- **RECORDED INFORMATION**
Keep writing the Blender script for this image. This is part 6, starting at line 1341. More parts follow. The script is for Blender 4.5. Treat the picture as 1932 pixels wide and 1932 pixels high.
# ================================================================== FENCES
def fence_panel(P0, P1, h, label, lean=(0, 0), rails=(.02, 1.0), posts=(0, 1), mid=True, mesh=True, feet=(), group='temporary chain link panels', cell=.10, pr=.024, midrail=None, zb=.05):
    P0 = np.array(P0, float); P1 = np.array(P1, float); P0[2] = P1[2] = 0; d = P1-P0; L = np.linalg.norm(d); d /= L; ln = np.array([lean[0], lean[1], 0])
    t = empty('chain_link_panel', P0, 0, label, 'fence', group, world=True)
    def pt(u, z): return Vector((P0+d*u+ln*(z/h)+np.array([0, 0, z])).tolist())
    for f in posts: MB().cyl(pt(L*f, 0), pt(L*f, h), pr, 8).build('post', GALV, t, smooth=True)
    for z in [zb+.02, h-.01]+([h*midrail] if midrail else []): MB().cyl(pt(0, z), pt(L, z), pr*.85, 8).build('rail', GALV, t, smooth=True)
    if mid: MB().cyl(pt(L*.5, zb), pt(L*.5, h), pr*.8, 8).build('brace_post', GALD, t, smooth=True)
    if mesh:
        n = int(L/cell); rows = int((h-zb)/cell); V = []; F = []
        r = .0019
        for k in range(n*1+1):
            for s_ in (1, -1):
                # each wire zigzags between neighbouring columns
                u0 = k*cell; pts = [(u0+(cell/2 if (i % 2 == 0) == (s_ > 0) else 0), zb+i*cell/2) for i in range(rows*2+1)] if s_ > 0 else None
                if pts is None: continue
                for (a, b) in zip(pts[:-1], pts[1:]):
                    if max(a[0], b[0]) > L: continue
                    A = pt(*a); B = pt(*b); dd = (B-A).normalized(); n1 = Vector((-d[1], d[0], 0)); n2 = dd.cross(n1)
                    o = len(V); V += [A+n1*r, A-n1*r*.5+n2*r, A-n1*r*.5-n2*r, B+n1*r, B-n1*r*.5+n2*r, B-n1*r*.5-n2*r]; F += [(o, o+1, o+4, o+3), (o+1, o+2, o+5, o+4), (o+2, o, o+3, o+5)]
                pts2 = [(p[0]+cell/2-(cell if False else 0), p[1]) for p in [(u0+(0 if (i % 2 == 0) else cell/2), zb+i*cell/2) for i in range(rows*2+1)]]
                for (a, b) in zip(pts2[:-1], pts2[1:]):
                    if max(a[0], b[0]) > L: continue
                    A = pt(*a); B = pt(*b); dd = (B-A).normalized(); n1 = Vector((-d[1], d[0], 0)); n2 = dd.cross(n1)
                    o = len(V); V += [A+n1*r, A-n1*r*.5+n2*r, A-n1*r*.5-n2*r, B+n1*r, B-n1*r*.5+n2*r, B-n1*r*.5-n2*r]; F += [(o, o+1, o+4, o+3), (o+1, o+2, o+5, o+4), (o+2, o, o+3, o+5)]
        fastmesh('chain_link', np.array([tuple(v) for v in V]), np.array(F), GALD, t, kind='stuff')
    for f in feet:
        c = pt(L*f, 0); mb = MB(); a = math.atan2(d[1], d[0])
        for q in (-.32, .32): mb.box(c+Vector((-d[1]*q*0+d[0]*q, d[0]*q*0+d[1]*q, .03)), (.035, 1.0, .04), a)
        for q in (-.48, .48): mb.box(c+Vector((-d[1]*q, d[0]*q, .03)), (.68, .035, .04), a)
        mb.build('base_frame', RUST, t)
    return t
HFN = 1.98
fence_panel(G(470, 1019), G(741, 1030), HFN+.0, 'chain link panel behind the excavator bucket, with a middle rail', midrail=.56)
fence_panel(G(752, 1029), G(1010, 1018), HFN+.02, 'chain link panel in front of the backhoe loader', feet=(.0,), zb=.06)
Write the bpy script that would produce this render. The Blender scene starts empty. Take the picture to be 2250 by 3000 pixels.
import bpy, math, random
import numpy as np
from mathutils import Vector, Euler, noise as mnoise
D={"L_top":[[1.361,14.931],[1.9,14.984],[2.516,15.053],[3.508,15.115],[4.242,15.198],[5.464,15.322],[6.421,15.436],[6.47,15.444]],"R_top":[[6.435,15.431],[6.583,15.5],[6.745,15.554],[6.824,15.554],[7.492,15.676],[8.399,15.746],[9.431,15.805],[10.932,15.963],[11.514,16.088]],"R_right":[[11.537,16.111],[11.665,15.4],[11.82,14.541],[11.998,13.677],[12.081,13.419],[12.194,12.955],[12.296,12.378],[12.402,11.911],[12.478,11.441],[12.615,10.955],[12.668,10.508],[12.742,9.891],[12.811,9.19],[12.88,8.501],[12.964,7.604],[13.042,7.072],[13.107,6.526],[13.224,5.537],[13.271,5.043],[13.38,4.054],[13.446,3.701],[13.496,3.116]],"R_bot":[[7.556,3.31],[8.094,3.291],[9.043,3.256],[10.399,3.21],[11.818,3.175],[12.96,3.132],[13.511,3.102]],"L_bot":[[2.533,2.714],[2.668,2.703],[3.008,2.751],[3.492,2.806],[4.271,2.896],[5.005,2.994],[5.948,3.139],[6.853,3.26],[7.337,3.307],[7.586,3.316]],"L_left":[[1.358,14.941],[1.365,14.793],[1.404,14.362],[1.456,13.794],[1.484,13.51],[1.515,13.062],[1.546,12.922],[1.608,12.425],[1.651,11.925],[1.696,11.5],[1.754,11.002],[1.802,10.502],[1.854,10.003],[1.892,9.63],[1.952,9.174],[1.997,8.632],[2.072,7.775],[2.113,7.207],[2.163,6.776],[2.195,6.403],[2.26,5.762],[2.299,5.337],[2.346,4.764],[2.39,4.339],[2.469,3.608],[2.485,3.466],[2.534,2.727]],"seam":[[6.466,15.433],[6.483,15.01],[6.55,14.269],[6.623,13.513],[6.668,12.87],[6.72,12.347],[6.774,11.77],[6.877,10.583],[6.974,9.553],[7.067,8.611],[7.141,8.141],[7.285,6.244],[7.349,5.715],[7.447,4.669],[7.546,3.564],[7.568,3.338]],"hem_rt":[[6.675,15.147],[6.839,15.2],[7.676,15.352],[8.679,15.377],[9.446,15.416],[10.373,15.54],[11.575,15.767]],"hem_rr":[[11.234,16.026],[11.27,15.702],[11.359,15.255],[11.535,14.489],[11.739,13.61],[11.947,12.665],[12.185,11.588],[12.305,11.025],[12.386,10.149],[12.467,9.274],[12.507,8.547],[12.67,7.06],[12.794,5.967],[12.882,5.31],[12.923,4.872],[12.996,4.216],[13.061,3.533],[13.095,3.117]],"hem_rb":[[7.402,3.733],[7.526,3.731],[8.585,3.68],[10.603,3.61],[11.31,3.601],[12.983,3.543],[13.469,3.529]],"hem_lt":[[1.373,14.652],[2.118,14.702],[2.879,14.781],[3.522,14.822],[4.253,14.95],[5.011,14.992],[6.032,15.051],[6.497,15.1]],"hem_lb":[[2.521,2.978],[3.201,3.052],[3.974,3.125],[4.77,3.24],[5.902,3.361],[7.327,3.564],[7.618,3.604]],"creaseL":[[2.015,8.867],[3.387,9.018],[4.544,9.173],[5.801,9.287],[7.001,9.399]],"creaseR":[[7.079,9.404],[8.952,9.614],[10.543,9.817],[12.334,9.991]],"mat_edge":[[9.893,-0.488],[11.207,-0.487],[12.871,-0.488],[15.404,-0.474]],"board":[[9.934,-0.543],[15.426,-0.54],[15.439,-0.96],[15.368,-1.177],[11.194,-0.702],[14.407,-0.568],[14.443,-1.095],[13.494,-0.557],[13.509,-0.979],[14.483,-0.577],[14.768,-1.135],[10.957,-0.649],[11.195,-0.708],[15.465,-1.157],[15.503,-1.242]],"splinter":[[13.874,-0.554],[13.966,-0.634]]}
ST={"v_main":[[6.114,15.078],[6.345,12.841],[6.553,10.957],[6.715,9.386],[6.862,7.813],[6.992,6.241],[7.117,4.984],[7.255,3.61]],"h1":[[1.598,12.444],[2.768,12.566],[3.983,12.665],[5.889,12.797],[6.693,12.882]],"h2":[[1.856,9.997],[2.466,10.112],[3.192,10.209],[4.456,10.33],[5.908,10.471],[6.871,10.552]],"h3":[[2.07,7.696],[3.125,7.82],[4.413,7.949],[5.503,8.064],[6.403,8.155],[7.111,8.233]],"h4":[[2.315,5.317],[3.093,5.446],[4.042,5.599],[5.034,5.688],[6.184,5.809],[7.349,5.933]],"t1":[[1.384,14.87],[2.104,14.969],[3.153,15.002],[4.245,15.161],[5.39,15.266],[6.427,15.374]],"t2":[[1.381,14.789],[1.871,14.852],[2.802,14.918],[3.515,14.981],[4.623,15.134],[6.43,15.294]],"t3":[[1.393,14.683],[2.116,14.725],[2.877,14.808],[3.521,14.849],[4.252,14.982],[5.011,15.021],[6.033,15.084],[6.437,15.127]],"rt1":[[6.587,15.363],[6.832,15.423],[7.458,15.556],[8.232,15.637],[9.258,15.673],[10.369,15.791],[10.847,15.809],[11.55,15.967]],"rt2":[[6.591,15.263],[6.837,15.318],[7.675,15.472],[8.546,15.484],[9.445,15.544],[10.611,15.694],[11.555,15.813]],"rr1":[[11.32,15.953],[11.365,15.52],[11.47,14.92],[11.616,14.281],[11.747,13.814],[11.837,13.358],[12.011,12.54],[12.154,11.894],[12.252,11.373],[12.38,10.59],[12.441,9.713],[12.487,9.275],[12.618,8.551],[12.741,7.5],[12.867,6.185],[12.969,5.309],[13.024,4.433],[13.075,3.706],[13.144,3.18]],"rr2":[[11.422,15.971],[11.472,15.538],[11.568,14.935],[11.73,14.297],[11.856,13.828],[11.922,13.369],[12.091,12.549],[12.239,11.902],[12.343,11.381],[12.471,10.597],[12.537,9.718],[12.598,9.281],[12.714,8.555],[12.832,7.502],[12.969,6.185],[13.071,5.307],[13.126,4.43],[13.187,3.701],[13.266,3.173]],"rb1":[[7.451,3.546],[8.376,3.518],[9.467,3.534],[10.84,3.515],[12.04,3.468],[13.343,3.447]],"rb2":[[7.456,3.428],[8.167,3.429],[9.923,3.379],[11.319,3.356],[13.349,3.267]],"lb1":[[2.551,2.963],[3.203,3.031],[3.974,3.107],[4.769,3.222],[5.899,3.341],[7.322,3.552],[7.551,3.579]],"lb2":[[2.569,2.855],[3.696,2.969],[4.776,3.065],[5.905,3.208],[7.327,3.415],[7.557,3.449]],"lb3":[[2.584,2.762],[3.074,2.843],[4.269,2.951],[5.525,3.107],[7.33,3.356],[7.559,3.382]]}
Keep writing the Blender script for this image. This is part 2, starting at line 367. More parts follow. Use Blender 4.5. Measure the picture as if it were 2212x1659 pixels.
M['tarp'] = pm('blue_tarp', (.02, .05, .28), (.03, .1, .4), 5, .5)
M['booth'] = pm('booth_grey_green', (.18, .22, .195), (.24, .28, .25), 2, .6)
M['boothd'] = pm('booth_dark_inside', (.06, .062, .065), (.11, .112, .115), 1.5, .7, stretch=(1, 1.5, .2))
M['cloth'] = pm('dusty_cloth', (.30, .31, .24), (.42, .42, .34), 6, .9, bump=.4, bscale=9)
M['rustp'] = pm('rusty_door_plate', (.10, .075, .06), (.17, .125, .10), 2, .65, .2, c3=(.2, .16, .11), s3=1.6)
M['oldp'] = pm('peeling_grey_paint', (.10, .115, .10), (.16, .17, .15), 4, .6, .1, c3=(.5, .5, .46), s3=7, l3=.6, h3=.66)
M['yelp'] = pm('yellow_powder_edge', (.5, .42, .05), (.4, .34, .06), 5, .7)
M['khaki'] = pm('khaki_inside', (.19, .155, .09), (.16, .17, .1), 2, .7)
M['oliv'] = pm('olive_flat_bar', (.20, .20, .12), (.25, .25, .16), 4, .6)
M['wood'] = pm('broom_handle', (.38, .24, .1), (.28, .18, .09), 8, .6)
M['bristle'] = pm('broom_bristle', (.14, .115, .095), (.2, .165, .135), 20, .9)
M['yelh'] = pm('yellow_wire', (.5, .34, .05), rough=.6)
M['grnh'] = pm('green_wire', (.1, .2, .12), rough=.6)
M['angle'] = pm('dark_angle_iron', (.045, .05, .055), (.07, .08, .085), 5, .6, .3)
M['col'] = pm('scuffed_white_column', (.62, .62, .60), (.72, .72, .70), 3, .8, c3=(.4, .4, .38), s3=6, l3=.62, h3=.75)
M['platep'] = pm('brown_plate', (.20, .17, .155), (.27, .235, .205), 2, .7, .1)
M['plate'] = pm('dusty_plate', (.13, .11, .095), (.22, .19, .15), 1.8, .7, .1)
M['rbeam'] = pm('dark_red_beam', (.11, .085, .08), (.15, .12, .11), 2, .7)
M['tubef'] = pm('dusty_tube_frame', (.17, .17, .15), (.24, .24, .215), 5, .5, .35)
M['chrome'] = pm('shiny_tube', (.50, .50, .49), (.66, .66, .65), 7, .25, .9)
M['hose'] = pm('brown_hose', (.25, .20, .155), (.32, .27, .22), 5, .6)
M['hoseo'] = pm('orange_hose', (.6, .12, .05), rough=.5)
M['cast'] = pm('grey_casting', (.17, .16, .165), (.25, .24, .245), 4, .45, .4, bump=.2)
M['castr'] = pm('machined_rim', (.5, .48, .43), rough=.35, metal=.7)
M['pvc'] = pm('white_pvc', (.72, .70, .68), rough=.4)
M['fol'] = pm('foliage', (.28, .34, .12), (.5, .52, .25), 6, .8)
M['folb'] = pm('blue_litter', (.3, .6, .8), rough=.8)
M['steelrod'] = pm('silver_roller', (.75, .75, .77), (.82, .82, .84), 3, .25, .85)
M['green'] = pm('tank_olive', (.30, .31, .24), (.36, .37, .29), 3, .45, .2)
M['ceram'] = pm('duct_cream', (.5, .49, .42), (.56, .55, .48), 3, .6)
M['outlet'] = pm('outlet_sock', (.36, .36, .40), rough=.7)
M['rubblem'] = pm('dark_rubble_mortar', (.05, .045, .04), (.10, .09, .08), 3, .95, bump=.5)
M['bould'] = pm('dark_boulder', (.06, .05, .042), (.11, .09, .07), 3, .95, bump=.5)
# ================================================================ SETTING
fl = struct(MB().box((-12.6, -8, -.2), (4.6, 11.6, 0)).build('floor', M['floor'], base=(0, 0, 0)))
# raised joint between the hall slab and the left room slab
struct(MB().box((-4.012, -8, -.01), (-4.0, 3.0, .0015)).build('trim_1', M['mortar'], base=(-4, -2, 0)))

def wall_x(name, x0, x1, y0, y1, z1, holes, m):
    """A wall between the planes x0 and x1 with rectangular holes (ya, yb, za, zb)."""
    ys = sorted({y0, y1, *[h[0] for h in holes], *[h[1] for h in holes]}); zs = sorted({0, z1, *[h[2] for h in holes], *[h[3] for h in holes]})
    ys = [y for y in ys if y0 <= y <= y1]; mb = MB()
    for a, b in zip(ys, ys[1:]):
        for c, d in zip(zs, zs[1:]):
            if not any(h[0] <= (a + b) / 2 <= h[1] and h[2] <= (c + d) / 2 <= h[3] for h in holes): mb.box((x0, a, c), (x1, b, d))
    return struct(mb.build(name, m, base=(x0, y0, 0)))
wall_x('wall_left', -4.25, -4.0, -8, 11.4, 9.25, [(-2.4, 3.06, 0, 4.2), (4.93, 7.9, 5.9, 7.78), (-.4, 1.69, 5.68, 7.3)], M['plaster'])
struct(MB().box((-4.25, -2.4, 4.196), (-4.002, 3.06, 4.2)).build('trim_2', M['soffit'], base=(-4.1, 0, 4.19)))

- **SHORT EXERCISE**
Find the word "part" in the records and pull out each line that has it.

- **FINISHED EXERCISE**
Keep writing the Blender script for this image. This is part 6, starting at line 1341. More parts follow. The script is for Blender 4.5. Treat the picture as 1932 pixels wide and 1932 pixels high.
Keep writing the Blender script for this image. This is part 2, starting at line 367. More parts follow. Use Blender 4.5. Measure the picture as if it were 2212x1659 pixels.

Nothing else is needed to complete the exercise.